Following the filing of the charges against Sergeant Bergdahl, Lt. Col. Mark Visger was appointed to conduct the Article 32 hearing. At the hearing, Major General Kenneth Dahl, the investigating officer, testified, among other things, that jail time for Sergeant Bergdahl would be inappropriate. At the end of the proceedings, Col. Visger recommended to General Robert Abrams, the officer responsible for deciding what kind of a court martial to convene, that a special court martial take place.
When news of Col. Visger's recommendation was made public, Senator McCain, who had heard none of the evidence, let it be known that military justice did not matter to him. He said that if there were no punishment for Sergeant Bergdahl, the Senate Armed Services Committee of which Senator McCain is chair, would hold its own hearing. As he explained, without waiting to find out what facts might emerge at a trial: "I am not prejudging, OK, but it is well-known that in the searches for Bergdahl, after-we know now-he deserted, there are allegations that some American soldiers were killed or wounded, or at the very least put their lives in danger, searching for what is clearly a deserter. We need to have a hearing on that." The fact that no soldiers had been killed or wounded while searching for Sergeant Bergdahl did not faze Senator McCain.

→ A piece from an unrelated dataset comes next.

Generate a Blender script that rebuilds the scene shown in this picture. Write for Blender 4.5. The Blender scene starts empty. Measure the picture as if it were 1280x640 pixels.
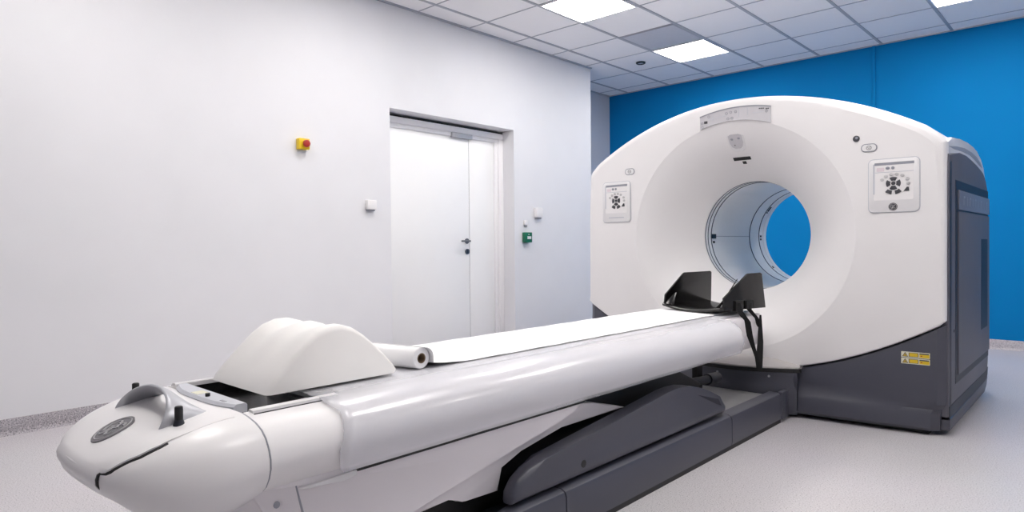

Senator McCain's committee cannot increase whatever punishment the duly constituted court believes appropriate. But it decides on promotions and assignments for high-ranking military officers like General Robert Abrams. General Abrams is the general responsible for deciding whether to follow the recommendations of Col. Visger. John McCain and the armed services committee are the ones that can affect General Abrams' future in the military. On December 14th General Abrams announced his decision. Sergeant Bergdahl will face a general court-martial and the possibility of life in prison. That was good news for everyone except Sergeant Bergdahl and, perhaps, General Abrams. It was good news for the Armed Services Committee since it will not have to hold a hearing. It was sort of good news for General Abrams since he will not incur the wrath of Senator McCain. On the other hand, General Abrams will have to live with the fact that some people will say he decided to convene a General Court Martial because of the pressure applied by Senator McCain even though his decision may, in fact, have not been influenced by the senator's threats. It is clearly bad news for (a) Sergeant Bergdahl who may end up spending his life in prison and (b) for the military justice system that may have been compromised because of pressure applied by a senator.